My current research involves formal analysis of temporal paradoxes that arise in natural language, including literary metalepsis and cases of time travel. Paradoxes are often felicitous propositions that entail contradictions, leading to various problems:
Can the contradiction be resolved via modal operators or time differences?
Are eventualities and times at least partially autonomous?
Is time reference relative to an absolute time anchor, or is it sensitive to the speaker's conception of time?
Are timelines represented in the evaluation function or object language?
As part of the collaborative project Variation in Exceptive Structures (NSF-funded BCS-2116343 and BCS-2116344) and in collaboration with Kevin Yu (University of Florida), I have worked on the distribution, morphology and syntax of exceptives in Modern Hebrew.
How do exception markers differ?
Are Modern Hebrew exceptives clausal or phrasal?
What restrictions apply to the exceptive phrase and to the associate?
I have worked as a co-research assistant with Aynat Rubinstein on experimental methodology for mapping the development of Modern Hebrew modality.

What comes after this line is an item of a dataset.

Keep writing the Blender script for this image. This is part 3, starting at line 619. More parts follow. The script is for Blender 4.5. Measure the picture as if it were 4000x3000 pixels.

The project explores the development and innovations in the expression of world-dependency, using speaker judgements on corpus data.
How can speakers be prompted to identify modal expressions in a corpus?

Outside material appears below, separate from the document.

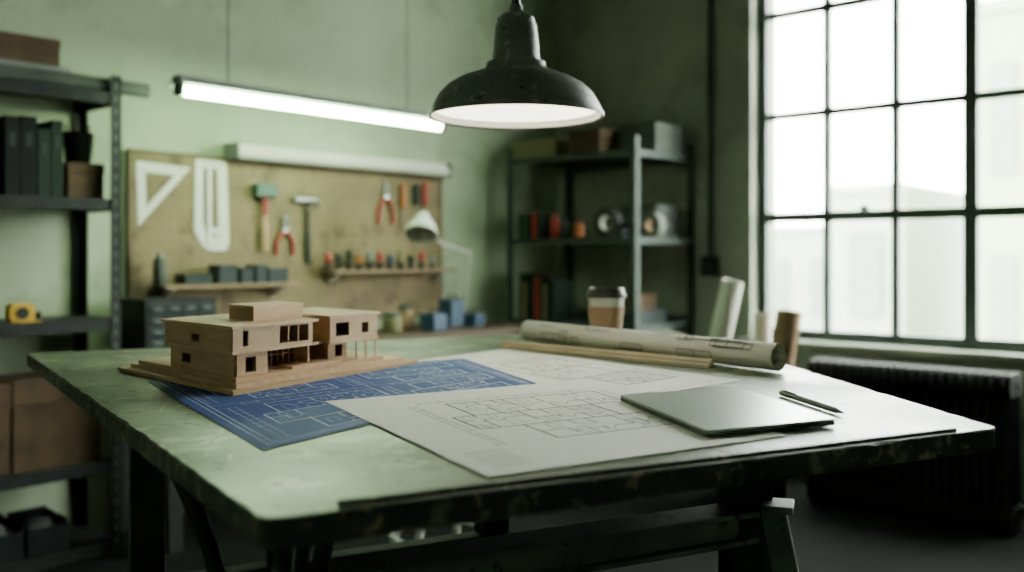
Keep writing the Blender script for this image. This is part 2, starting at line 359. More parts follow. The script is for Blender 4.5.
title=[((.80,.06+.02*i),(.95,.06+.02*i),.0010) for i in range(6)]+[((.80,.06),(.80,.16),.0010),((.87,.06),(.87,.16),.0010)]
sheet('drawing_sheet',[on_z(415,361),on_z(610,402),on_z(742,380),on_z(506,349)],TZ+.0001,m_paper,m_ink,[((.30,.28,.85,.85),3,5)],'white architectural drawing sheet under the laptop and rolls','paper',border(.03),1.7)
sheet('blueprint',[on_z(146,381),on_z(263,451),on_z(537,384),on_z(463,359)],TZ+.0010,m_blue,m_bink,[((.12,.10,.48,.44),12,5),((.57,.12,.94,.50),5,5),((.57,.58,.94,.92),15,5),((.10,.56,.50,.90),8,5)],'blue blueprint sheet with pale floor plan lines under the model','blueprint',border(.025)+border(.04)+[((.03,.5),(.97,.5),.0012),((.52,.03),(.52,.97),.0012)],1.05)
sheet('drawing_sheet',[on_z(325,402.5),on_z(488,479),on_z(786,437),on_z(588,381)],TZ+.0019,m_paper,m_ink,[((.22,.24,.76,.88),21,5)],'large white floor plan drawing lying over the blueprint','paper',title,1.45)

# ---------------- laptop
lz=TZ+.0032
def lq(z): return [on_z(u,v,z) for u,v in ((619,394.5),(707,430.5),(837,418.5),(738,386.5))]
lt=[Vector((p.x,p.y,0)) for p in lq(TZ+.013)]
lap=empty('laptop',(sum(p.x for p in lt)/4,sum(p.y for p in lt)/4,lz),'closed slim grey-green metal laptop lying on the drawings','laptop')
R=rpoly(lt,.010)
g=G(); g.prism([p+Vector((0,0,lz)) for p in R],(0,0,.0058)); g.obj('laptop_base',m_lapd,lap,bevel=.0012)
g=G(); g.prism([p+Vector((0,0,lz+.0062)) for p in R],(0,0,.0036)); g.obj('laptop_lid',m_lap,lap,bevel=.0010)
pe=on_z(781,392.5,TZ+.006);pf=on_z(844,413,TZ+.006); d=(pf-pe)
e=empty('pen',pe*.5+pf*.5-Vector((0,0,.005)),'slim black pen lying beside the laptop','pen')
g=G(); g.tube([pe,pe+d*.02,pe+d*.45,pe+d*.88],[.0040,.0052,.0052,.0048]); g.obj('pen_barrel',m_black,e,smooth=40)
g=G(); g.tube([pe+d*.88,pe+d*.97,pf],[.0048,.0018,.0007]); g.obj('pen_tip',m_black,e,smooth=40)
g=G(); g.tube([pe+d*.05+Vector((0,0,.0055)),pe+d*.26+Vector((0,0,.0055))],.0007); g.obj('pen_clip',m_black,e)
# scale ruler
ra=on_z(503,347.5,TZ);rb=on_z(712,368,TZ); d=(rb-ra).normalized(); s_=Vector((-d.y,d.x,0))
g=G(); w=.014;hh=.019
tri=[ra-s_*w,ra+s_*w,ra+Vector((0,0,hh))]
g.add([p+Vector((0,0,.0012)) for p in tri]+[p+(rb-ra)+Vector((0,0,.0012)) for p in tri],[(0,1,2),(5,4,3),(0,3,4,1),(1,4,5,2),(2,5,3,0)],0)
L=(rb-ra).length
sl=(ra+Vector((0,0,hh)))-(ra-s_*w)
fn=d.cross(sl).normalized()
if fn.dot(-s_)<0: fn=-fn
for k in range(2):
    base=ra-s_*w+sl*(.10 if k==0 else .50)+fn*.0006+Vector((0,0,.0012))
    g.add([base,base+d*L,base+d*L+sl*.07,base+sl*.07],[(0,1,2,3)],1)
nt=60
for i in range(nt):
    b0=ra-s_*w+sl*.20+fn*.0006+d*(L*(i+.5)/nt)+Vector((0,0,.0012)); h_=.2 if i%5==0 else .1
    g.add([b0,b0+d*.0012,b0+d*.0012+sl*h_,b0+sl*h_],[(0,1,2,3)],1)
    b0=b0+sl*.4; g.add([b0,b0+d*.0012,b0+d*.0012+sl*h_,b0+sl*h_],[(0,1,2,3)],1)
g.obj('scale_ruler',[mat('boxwood',(0.72,0.61,0.40),None,0.5,scale=12),m_ink],label='triangular boxwood architect scale ruler beside the rolled plans',cat='ruler',recalc=False)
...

I have worked as a co-research assistant with Luka Crnič on surface DP coordination, exploring challenges to existing approaches, primarily to the assumption that DP coordination consists of full-clause coordination and ellipsis. The project was presented in Sinn und Bedeutung 28 and supported in part by the Israel Science Foundation (2861/21).
Does natural language coordination mirror standard logical operators?
If surface DP coordination is underlined by full clause coordination and ellipsis, can it predict all readings available with raising predicates?